Drawing his imagery from Hollywood films, and — explicitly — from Hollywood westerns, CNRS member Salmon claims the terrorism script was indeed written by the Al Qaeda honcho but with the help of the United States. Bin Laden is a "solitary hero", we learn, one "who appears and disappears at will," "defying the world's superpower" in the process. "Geronimo" was finally bagged, it seems (didn't Salmon just put the White House's entire story in doubt?!), during the final attack on his "Fort Apache" compound in Abbottabad.

The Al Qaeda leader represents "the figure of the vigilante" who "draws on the stereotypes of the Hollywood western, a legend or a myth that Bin Laden could never have created without the help of the United States, who participated in the production, in the staging, and in the broadcasting of the legend."

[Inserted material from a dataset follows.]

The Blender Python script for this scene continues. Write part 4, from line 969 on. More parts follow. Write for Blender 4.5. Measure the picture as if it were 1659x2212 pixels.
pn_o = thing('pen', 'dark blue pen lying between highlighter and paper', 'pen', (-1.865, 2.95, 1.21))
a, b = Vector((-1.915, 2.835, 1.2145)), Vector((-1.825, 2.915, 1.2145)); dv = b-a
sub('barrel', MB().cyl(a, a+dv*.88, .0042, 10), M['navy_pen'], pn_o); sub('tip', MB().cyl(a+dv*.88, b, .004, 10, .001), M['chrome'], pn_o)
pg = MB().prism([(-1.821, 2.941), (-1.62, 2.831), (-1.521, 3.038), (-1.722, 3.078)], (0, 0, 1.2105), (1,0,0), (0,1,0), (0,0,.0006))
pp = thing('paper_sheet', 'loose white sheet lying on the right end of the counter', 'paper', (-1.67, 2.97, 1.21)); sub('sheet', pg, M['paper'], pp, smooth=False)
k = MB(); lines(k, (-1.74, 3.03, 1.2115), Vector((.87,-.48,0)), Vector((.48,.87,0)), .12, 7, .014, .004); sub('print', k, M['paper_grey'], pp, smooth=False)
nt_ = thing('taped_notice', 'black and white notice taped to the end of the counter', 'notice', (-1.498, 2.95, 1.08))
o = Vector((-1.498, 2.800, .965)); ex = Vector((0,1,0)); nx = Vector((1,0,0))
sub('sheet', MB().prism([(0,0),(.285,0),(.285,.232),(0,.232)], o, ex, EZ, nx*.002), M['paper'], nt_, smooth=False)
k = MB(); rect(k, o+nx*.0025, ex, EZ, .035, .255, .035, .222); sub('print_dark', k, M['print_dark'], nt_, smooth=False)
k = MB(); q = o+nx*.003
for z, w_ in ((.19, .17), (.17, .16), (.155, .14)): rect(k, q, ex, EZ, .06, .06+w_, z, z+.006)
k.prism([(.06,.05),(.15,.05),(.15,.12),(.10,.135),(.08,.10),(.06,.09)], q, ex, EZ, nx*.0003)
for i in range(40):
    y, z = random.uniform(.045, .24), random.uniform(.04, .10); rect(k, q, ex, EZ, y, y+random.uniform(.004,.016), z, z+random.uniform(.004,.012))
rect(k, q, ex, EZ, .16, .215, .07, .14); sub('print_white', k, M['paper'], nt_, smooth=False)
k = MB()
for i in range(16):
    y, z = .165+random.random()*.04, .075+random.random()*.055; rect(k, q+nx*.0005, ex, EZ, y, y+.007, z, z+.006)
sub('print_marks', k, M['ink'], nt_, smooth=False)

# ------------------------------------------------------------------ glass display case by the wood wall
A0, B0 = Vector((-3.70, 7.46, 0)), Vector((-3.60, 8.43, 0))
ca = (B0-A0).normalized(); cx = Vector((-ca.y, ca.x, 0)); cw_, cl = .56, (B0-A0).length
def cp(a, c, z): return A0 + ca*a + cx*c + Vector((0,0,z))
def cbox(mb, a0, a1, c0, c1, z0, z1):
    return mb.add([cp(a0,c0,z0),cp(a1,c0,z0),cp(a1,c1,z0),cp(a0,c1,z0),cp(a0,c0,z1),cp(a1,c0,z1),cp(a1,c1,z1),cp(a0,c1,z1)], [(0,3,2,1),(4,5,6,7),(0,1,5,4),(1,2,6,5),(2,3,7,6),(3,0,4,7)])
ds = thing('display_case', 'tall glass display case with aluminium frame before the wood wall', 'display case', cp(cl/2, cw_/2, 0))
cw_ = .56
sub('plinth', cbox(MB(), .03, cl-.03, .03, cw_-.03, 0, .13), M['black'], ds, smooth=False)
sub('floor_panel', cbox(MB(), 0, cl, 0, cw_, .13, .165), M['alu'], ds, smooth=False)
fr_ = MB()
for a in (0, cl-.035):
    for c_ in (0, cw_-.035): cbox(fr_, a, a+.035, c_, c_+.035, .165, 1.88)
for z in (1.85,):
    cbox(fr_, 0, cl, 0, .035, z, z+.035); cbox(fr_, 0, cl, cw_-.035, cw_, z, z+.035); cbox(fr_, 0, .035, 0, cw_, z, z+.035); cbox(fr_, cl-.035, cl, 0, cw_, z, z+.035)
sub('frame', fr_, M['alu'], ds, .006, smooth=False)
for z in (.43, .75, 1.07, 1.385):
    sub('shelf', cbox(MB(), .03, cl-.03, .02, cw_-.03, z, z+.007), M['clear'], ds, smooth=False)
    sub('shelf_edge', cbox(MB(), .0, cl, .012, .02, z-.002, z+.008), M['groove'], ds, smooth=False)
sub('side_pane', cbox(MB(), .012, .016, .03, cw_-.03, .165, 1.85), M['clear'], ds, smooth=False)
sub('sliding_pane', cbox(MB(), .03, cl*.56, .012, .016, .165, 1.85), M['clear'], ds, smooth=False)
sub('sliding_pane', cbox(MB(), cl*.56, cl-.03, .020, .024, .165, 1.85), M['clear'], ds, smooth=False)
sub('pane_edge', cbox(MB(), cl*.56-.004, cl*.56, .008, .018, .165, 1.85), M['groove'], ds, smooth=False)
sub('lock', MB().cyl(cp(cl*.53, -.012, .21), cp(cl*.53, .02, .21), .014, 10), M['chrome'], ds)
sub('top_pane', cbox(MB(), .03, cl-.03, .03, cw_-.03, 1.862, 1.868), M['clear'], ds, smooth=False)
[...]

(To their credit, a number of Le Monde readers mention mental masturbation and/or wonder what fishy stuff Salmon has been smoking…)
Depuis le 11-Septembre, Ben Laden incarne ce héros solitaire, qui apparaît et disparaît à sa guise, narguant la plus grande puissance mondiale, un Clint Eastwood arabe, un Robin des bois musulman qui prétend venger les souffrances du peuple palestinien. C'est la figure du justicier qui puise aux stéréotypes du western hollywoodien, une légende ou un mythe que Ben Laden n'aurait jamais pu créer sans l'aide des Etats-Unis, qui ont participé à la production, à la mise en scène et à la diffusion de cette légende ; de George W. Bush, lançant la traque de Ben Laden par un avis de recherche "mort ou vif" comme dans les westerns, jusqu'au choix malheureux du nom de code de l'opération, "Geronimo", pour désigner la charge finale contre le fort Apache de Ben Laden, le compound d'Abbottabad.